◆ **Set exercise**:
Below is a block of records: output all of them exactly and leave out the pictures.
begin
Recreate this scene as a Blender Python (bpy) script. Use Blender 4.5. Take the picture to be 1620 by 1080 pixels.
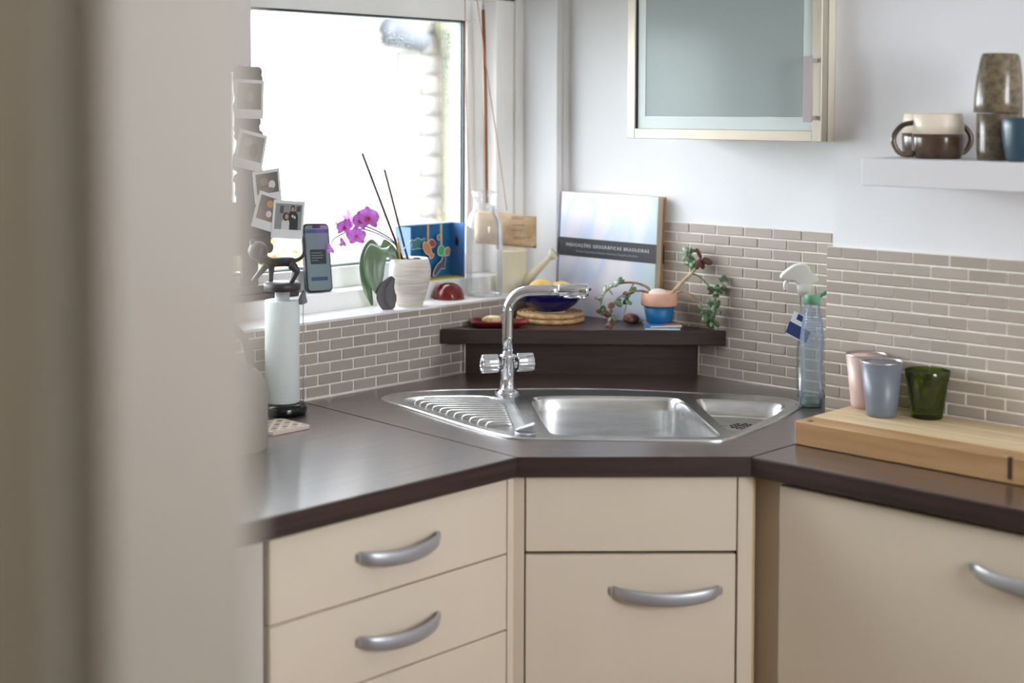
import bpy, bmesh, math, random
from mathutils import Vector, Matrix

for o in list(bpy.data.objects):
    bpy.data.objects.remove(o)
SC = bpy.context.scene
COL = SC.collection
RND = random.Random(7)

# ------------------------------------------------------------------ camera
F_PX = 2333.58
cam_d = bpy.data.cameras.new('camera')
cam = bpy.data.objects.new('camera', cam_d)
COL.objects.link(cam)
cam_d.sensor_width = 36.0
cam_d.lens = 36.0 * F_PX / 1620.0
cam_d.shift_y = -(540 - 266.453) / 1620.0
yaw = math.radians(45 - 1.3354)
pit = math.radians(2.2471)
rol = math.radians(0.1989)
fh = Vector((-math.sin(yaw), math.cos(yaw), 0))
rh = Vector((math.cos(yaw), math.sin(yaw), 0))
up = Vector((0, 0, 1))
Fv = math.cos(pit) * fh - math.sin(pit) * up
Uv = math.cos(pit) * up + math.sin(pit) * fh
R2 = math.cos(rol) * rh + math.sin(rol) * Uv
U2 = -math.sin(rol) * rh + math.cos(rol) * Uv
M = Matrix((R2, U2, -Fv)).transposed().to_4x4()
M.translation = Vector((2.3888, -2.7041, 1.5063))
cam.matrix_world = M
cam_d.clip_start = 0.02
cam_d.clip_end = 200
cam_d.dof.use_dof = True
cam_d.dof.focus_distance = 3.0
cam_d.dof.aperture_fstop = 2.2
SC.camera = cam
VIEW_RZ = yaw            # a thing turned by this angle has its local +x along the picture's right

# ------------------------------------------------------------------ world, portals, exposure
W = bpy.data.worlds.new('overcast_sky')
SC.world = W
W.use_nodes = True
bg = W.node_tree.nodes['Background']
bg.inputs['Color'].default_value = (0.895, 0.93, 1.0, 1)
bg.inputs['Strength'].default_value = 20.0
SC.view_settings.view_transform = 'Standard'
SC.view_settings.look = 'None'
SC.view_settings.gamma = 1.0
SC.view_settings.use_curve_mapping = False
SC.view_settings.exposure = 0.0
SC.cycles.use_denoising = True
SC.cycles.max_bounces = 10
SC.cycles.diffuse_bounces = 6
SC.cycles.transparent_max_bounces = 16
SC.cycles.sample_clamp_indirect = 6.0
SC.cycles.caustics_refractive = False
SC.cycles.caustics_reflective = False

def portal(name, loc, direction, sx, sy):
    d = bpy.data.lights.new(name, 'AREA')
    d.shape = 'RECTANGLE'
    d.size = sx
    d.size_y = sy
    d.cycles.is_portal = True
    o = bpy.data.objects.new(name, d)
    COL.objects.link(o)
    o.location = loc
    o.rotation_euler = Vector(direction).to_track_quat('-Z', 'Z').to_euler()
    return o
portal('window_portal', (-0.24, -0.78, 1.46), (1, 0, 0), 1.25, 0.72)
portal('added_fill_window_portal', (3.34, -1.30, 1.65), (-1, 0, 0), 0.8, 0.85)  # portal at the unseen east opening, added as fill

# ------------------------------------------------------------------ materials
def lin(c):
    c = c / 255.0
    return c / 12.92 if c <= 0.04045 else ((c + 0.055) / 1.055) ** 2.4
def rgb(r, g, b):
    return (lin(r), lin(g), lin(b), 1.0)
MATS = {}
def pm(name, col, rough=0.5, metal=0.0, **kw):
    if name in MATS:
        return MATS[name]
    m = bpy.data.materials.new(name)
    m.use_nodes = True
    p = m.node_tree.nodes['Principled BSDF']
    p.inputs['Base Color'].default_value = rgb(*col)
    p.inputs['Roughness'].default_value = rough
    p.inputs['Metallic'].default_value = metal
    for k, v in kw.items():
        p.inputs[k.replace('_', ' ')].default_value = v
    MATS[name] = m
    return m
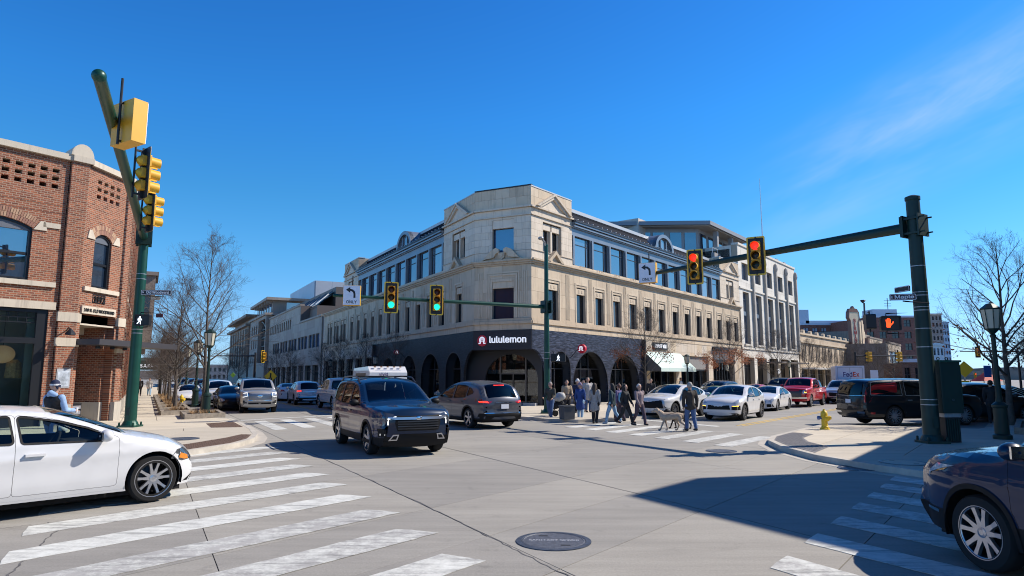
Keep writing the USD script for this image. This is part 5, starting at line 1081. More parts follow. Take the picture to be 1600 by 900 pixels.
def traffic_signal(label, loc, az, lit, group=None, s=1.0):
    """Three-section head, local: faces -y, centred on its middle section."""
    t = thing('traffic_signal', label, 'traffic signal', loc, 180 - az, group)
    bp = rrect(-.33, .33, -.74, .74, .06); T_ = Frame((0, 0), (1, 0), (0, -1))
    put(t, 'backplate', MB(T_).prism(bp, -.02, -.005), sigblack)
    put(t, 'backplate_border', MB(T_).prism(bp.difference(rrect(-.275, .275, -.685, .685, .04)), -.004, .003), reflyel)
    for k, c in enumerate(lit):
        z = .36 * (1 - k)
        h = MB(T_).prism(rrect(-.175, .175, z-.175, z+.175, .03), -.005 + .006, .1).prism(rrect(-.15, .15, z-.15, z+.15, .05), -.13, -.021)
        h.lathe([(.13, .13), (.11, .2), (.03, .24), (.001, .24)], 14, (0, 0, z), 'y') if False else None
        hs_ = put(t, 'signal_section', h, sigyel)
        bk = MB().lathe([(.001, .25), (.05, .245), (.12, .19), (.15, .13)], 16, (0, 0, z), 'y'); put(hs_, 'housing_back', bk, sigyel, smooth=40)
        v = MB(); a = np.radians(np.linspace(-60, 240, 25)); R_ = .165
        o = [(R_*math.cos(q), -.1, z + R_*math.sin(q)) for q in a]; e_ = [(R_*math.cos(q), -.37 + .14*(math.sin(q) < -.3)*0 - .0*q, z - .01 + R_*math.sin(q)*.97) for q in a]
        n_ = len(a); i_ = [(x*.94, y, z + (zz-z)*.94) for x, y, zz in o]; ie = [(x*.94, y, z + (zz-z)*.94) for x, y, zz in e_]
        f = [[j, j+1, n_+j+1, n_+j] for j in range(n_-1)] + [[2*n_+j+1, 2*n_+j, 3*n_+j, 3*n_+j+1] for j in range(n_-1)] + [[n_+j, n_+j+1, 3*n_+j+1, 3*n_+j] for j in range(n_-1)]
        put(hs_, 'visor', MB().raw(o + e_ + i_ + ie, f), sigyel, smooth=40)
        put(hs_, 'lens', MB().lathe([(.001, -.125), (.08, -.118), (.15, -.102)], 20, (0, 0, z), 'y'), LENS[c], smooth=60)
    put(t, 'bracket', MB().tube([(0, .28, -.75), (0, .28, .75)], .03, 8).box(-.03, .03, .1, .28, .6, .65).box(-.03, .03, .1, .28, -.65, -.6).box(-.02, .02, -.02, .1, -.73, .73), sigblack)
    return t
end
◆ **Problem solution**:
Recreate this scene as a Blender Python (bpy) script. Use Blender 4.5. Take the picture to be 1620 by 1080 pixels.
import bpy, bmesh, math, random
from mathutils import Vector, Matrix

for o in list(bpy.data.objects):
    bpy.data.objects.remove(o)
SC = bpy.context.scene
COL = SC.collection
RND = random.Random(7)

# ------------------------------------------------------------------ camera
F_PX = 2333.58
cam_d = bpy.data.cameras.new('camera')
cam = bpy.data.objects.new('camera', cam_d)
COL.objects.link(cam)
cam_d.sensor_width = 36.0
cam_d.lens = 36.0 * F_PX / 1620.0
cam_d.shift_y = -(540 - 266.453) / 1620.0
yaw = math.radians(45 - 1.3354)
pit = math.radians(2.2471)
rol = math.radians(0.1989)
fh = Vector((-math.sin(yaw), math.cos(yaw), 0))
rh = Vector((math.cos(yaw), math.sin(yaw), 0))
up = Vector((0, 0, 1))
Fv = math.cos(pit) * fh - math.sin(pit) * up
Uv = math.cos(pit) * up + math.sin(pit) * fh
R2 = math.cos(rol) * rh + math.sin(rol) * Uv
U2 = -math.sin(rol) * rh + math.cos(rol) * Uv
M = Matrix((R2, U2, -Fv)).transposed().to_4x4()
M.translation = Vector((2.3888, -2.7041, 1.5063))
cam.matrix_world = M
cam_d.clip_start = 0.02
cam_d.clip_end = 200
cam_d.dof.use_dof = True
cam_d.dof.focus_distance = 3.0
cam_d.dof.aperture_fstop = 2.2
SC.camera = cam
VIEW_RZ = yaw            # a thing turned by this angle has its local +x along the picture's right

# ------------------------------------------------------------------ world, portals, exposure
W = bpy.data.worlds.new('overcast_sky')
SC.world = W
W.use_nodes = True
bg = W.node_tree.nodes['Background']
bg.inputs['Color'].default_value = (0.895, 0.93, 1.0, 1)
bg.inputs['Strength'].default_value = 20.0
SC.view_settings.view_transform = 'Standard'
SC.view_settings.look = 'None'
SC.view_settings.gamma = 1.0
SC.view_settings.use_curve_mapping = False
SC.view_settings.exposure = 0.0
SC.cycles.use_denoising = True
SC.cycles.max_bounces = 10
SC.cycles.diffuse_bounces = 6
SC.cycles.transparent_max_bounces = 16
SC.cycles.sample_clamp_indirect = 6.0
SC.cycles.caustics_refractive = False
SC.cycles.caustics_reflective = False

def portal(name, loc, direction, sx, sy):
    d = bpy.data.lights.new(name, 'AREA')
    d.shape = 'RECTANGLE'
    d.size = sx
    d.size_y = sy
    d.cycles.is_portal = True
    o = bpy.data.objects.new(name, d)
    COL.objects.link(o)
    o.location = loc
    o.rotation_euler = Vector(direction).to_track_quat('-Z', 'Z').to_euler()
    return o
portal('window_portal', (-0.24, -0.78, 1.46), (1, 0, 0), 1.25, 0.72)
portal('added_fill_window_portal', (3.34, -1.30, 1.65), (-1, 0, 0), 0.8, 0.85)  # portal at the unseen east opening, added as fill

# ------------------------------------------------------------------ materials
def lin(c):
    c = c / 255.0
    return c / 12.92 if c <= 0.04045 else ((c + 0.055) / 1.055) ** 2.4
def rgb(r, g, b):
    return (lin(r), lin(g), lin(b), 1.0)
MATS = {}
def pm(name, col, rough=0.5, metal=0.0, **kw):
    if name in MATS:
        return MATS[name]
    m = bpy.data.materials.new(name)
    m.use_nodes = True
    p = m.node_tree.nodes['Principled BSDF']
    p.inputs['Base Color'].default_value = rgb(*col)
    p.inputs['Roughness'].default_value = rough
    p.inputs['Metallic'].default_value = metal
    for k, v in kw.items():
        p.inputs[k.replace('_', ' ')].default_value = v
    MATS[name] = m
    return m
Keep writing the USD script for this image. This is part 5, starting at line 1081. More parts follow. Take the picture to be 1600 by 900 pixels.
def traffic_signal(label, loc, az, lit, group=None, s=1.0):
    """Three-section head, local: faces -y, centred on its middle section."""
    t = thing('traffic_signal', label, 'traffic signal', loc, 180 - az, group)
    bp = rrect(-.33, .33, -.74, .74, .06); T_ = Frame((0, 0), (1, 0), (0, -1))
    put(t, 'backplate', MB(T_).prism(bp, -.02, -.005), sigblack)
    put(t, 'backplate_border', MB(T_).prism(bp.difference(rrect(-.275, .275, -.685, .685, .04)), -.004, .003), reflyel)
    for k, c in enumerate(lit):
        z = .36 * (1 - k)
        h = MB(T_).prism(rrect(-.175, .175, z-.175, z+.175, .03), -.005 + .006, .1).prism(rrect(-.15, .15, z-.15, z+.15, .05), -.13, -.021)
        h.lathe([(.13, .13), (.11, .2), (.03, .24), (.001, .24)], 14, (0, 0, z), 'y') if False else None
        hs_ = put(t, 'signal_section', h, sigyel)
        bk = MB().lathe([(.001, .25), (.05, .245), (.12, .19), (.15, .13)], 16, (0, 0, z), 'y'); put(hs_, 'housing_back', bk, sigyel, smooth=40)
        v = MB(); a = np.radians(np.linspace(-60, 240, 25)); R_ = .165
        o = [(R_*math.cos(q), -.1, z + R_*math.sin(q)) for q in a]; e_ = [(R_*math.cos(q), -.37 + .14*(math.sin(q) < -.3)*0 - .0*q, z - .01 + R_*math.sin(q)*.97) for q in a]
        n_ = len(a); i_ = [(x*.94, y, z + (zz-z)*.94) for x, y, zz in o]; ie = [(x*.94, y, z + (zz-z)*.94) for x, y, zz in e_]
        f = [[j, j+1, n_+j+1, n_+j] for j in range(n_-1)] + [[2*n_+j+1, 2*n_+j, 3*n_+j, 3*n_+j+1] for j in range(n_-1)] + [[n_+j, n_+j+1, 3*n_+j+1, 3*n_+j] for j in range(n_-1)]
        put(hs_, 'visor', MB().raw(o + e_ + i_ + ie, f), sigyel, smooth=40)
        put(hs_, 'lens', MB().lathe([(.001, -.125), (.08, -.118), (.15, -.102)], 20, (0, 0, z), 'y'), LENS[c], smooth=60)
    put(t, 'bracket', MB().tube([(0, .28, -.75), (0, .28, .75)], .03, 8).box(-.03, .03, .1, .28, .6, .65).box(-.03, .03, .1, .28, -.65, -.6).box(-.02, .02, -.02, .1, -.73, .73), sigblack)
    return t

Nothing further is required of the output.